— тоже хотеть, но с неким оттенком сожаления (жалѣти, желя), с горестным чувством жалости, с тем самым чувством, которое в русском народе впоследствии и будет восприниматься как любовь и привязанность (жалеет — ‘любит’). Это уже во многом личное чувство, но оно проявляет себя также и при разделе добра. В 945 г. князь Игорь «пусти дружину свою домови, съ маломъ же дружины возъвратися, желая больша имѣнья» — т. е., по существу, жалея, что сразу же, во время полюдья, не отобрал у селян всё их «именье». Когда в «Правде Русской» читаем: «Истьцю личе взяти, а прока ему желѣти, что съ нимъ погыбло», — понимаем смысл такого желания: всё, что пропало — уже не получишь, и о нем — сожаление, понятое как неутоленное желание, между тем как все остальное (прока), что сохранилось у ответчика, свободно можно забрать. Желание — тихая скорбь по тому, что могло быть твоим, но уже — увы! — тебе недоступно.
Рачити
— радеть, снисходить к кому-то в своем пожелании, слово связано с корнем рѣк-, рѣч-. Это такое желание, которое сопровождается озабоченностью, выраженной и в слове: желание и вместе надежда, что сказанное — сбудется. Славянские языки сохранили значение корня ‘хочу’, но в русском и украинском закрепился вторичный его смысл — желание, сопряженное с заботой: радеть, принимать снисходительно, весьма неохотно.
Напротив, хотѣти
— охотно, с готовностью ‘хватать’, привлекая к себе, ‘присвоить, принять, овладеть’ насильно и навсегда. Хватать и хотеть одного корня, но и охота, охотный — также, и похищать, и хищник — все это разные формы описания одного и того же действия, связанного некогда конкретно со звероловством.
Не будем уяснять себе относительной последовательности появления всех этих слов — сделать это трудно, поскольку они представлены очень старыми формами (даже древнейших глагольных классов, как в слове волити
). Все они в исходном своем значении одинаково обозначают конкретные действия человека в родовом обществе, но в момент, в который славян застает уже письменный текст, никаких остатков, во всяком случае — прямых остатков прошлого смысла, эти значения не имели. Глаголы багати и рачити вообще постепенно отошли на второй план и, сохраняясь в разговорной речи, в письменный текст не попали, потому что к моменту обобщения отмеченной идеи «хотети» они развили слишком много добавочных значений. Остались вѣлити, хотѣти и желати, которые, приспосабливаясь друг к другу, сразу же перераспределили между собой свои значения.

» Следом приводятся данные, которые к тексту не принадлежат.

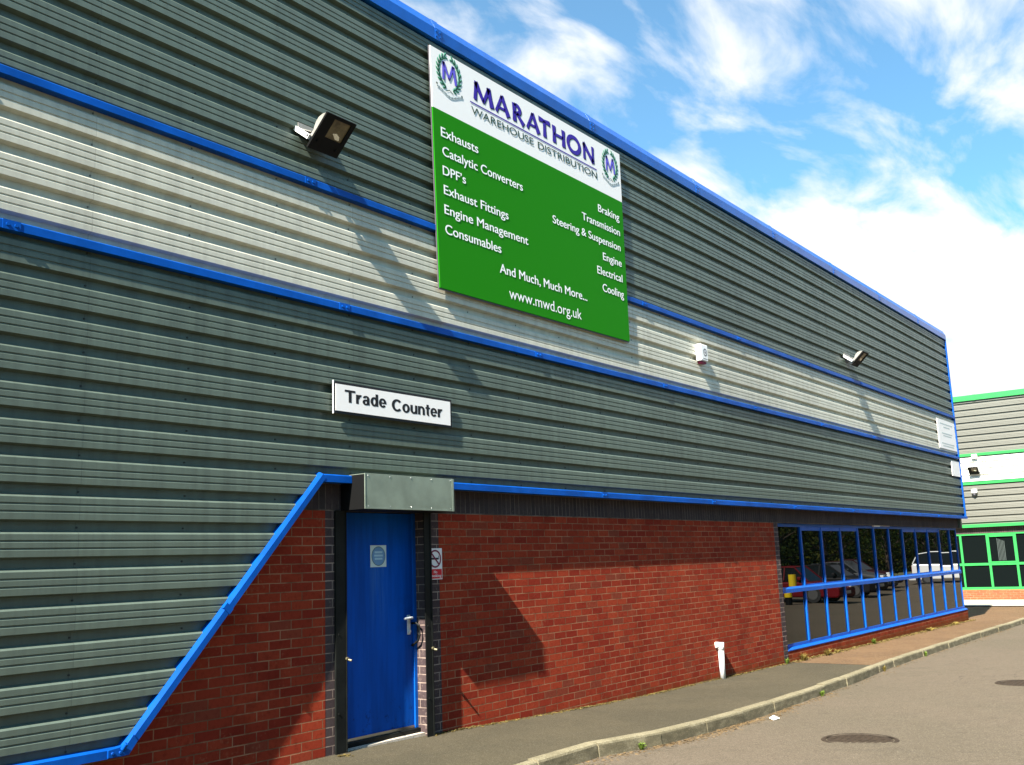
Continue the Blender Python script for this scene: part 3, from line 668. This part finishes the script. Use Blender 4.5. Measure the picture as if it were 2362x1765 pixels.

По формальной структуре глагол желати
выражает состояние, которое, собственно, предшествует действию: робкое пожелание исполнить всё так, как намечено. Желает обычно женщина, потому-то она и жалеет, и не уверена в том, что желание — сбудется.
Желати
— и любить, и заботиться — на это указывают и списки древних переводов («Апостола», «Псалтири», «Пандектов»). Иногда не совсем ясно, о чем речь, о любви или жалости, однако желают всегда чего-то простого, житейского, мирского. «Но чрево мое пища желаеть», — говорит Кирилл Туровский (Кир. Тур., с. 38), играя словами, потому что желает и жадает — слова, близкие и по смыслу, и по стилю. Желати всегда соотносится с жадати: желать спасения было бы слишком просто и совсем по-земному, поэтому в высказывании: «самъ бо любя ны и жадая нашего спасения» (Пост, с. 8) говорится о Боге: брюхо — желает, но Бог — жадает: боги жаждут. Стилистические оттенки слов имеют каждый свою меру в системе принятых обозначений. По разным спискам «Киевско-Печерского патерика» находим несколько случаев подобной замены глагола желаше на жадаше; вот один из монахов «желаше бо зело, еже заточену быти ему» (Печ. патер., с. 67) — одному из писцов это выражение показалось зазорным, и он заменил глагол на жадаше; не просто хотел, а жаждал, пылал желанием, страстью, изнемогал от мечты — быть замурованным в стену. Только подобное желание и можно исполнить, потому что оно свято.
Глагол желати,
благодаря внутреннему своему образу, в значениях часто пересекается с другим — любити. «Обрете Бога, его же желаеши» (Пандекты, л. 257 об.) — в болгарском варианте любиши). Желать и любить — одно и то же, и подобное смешение слов отражает достаточно древнее соотношение их смыслов.
По форме своей волити
— глагол «мужской», это каузатив, значение которого заключалось в призыве к действию: волити — стремиться в бой, пойти на дело. «Волим под царя московского!» — воскликнули сподвижники Богдана Хмельницкого на Переяславской Раде: велим, а не просим.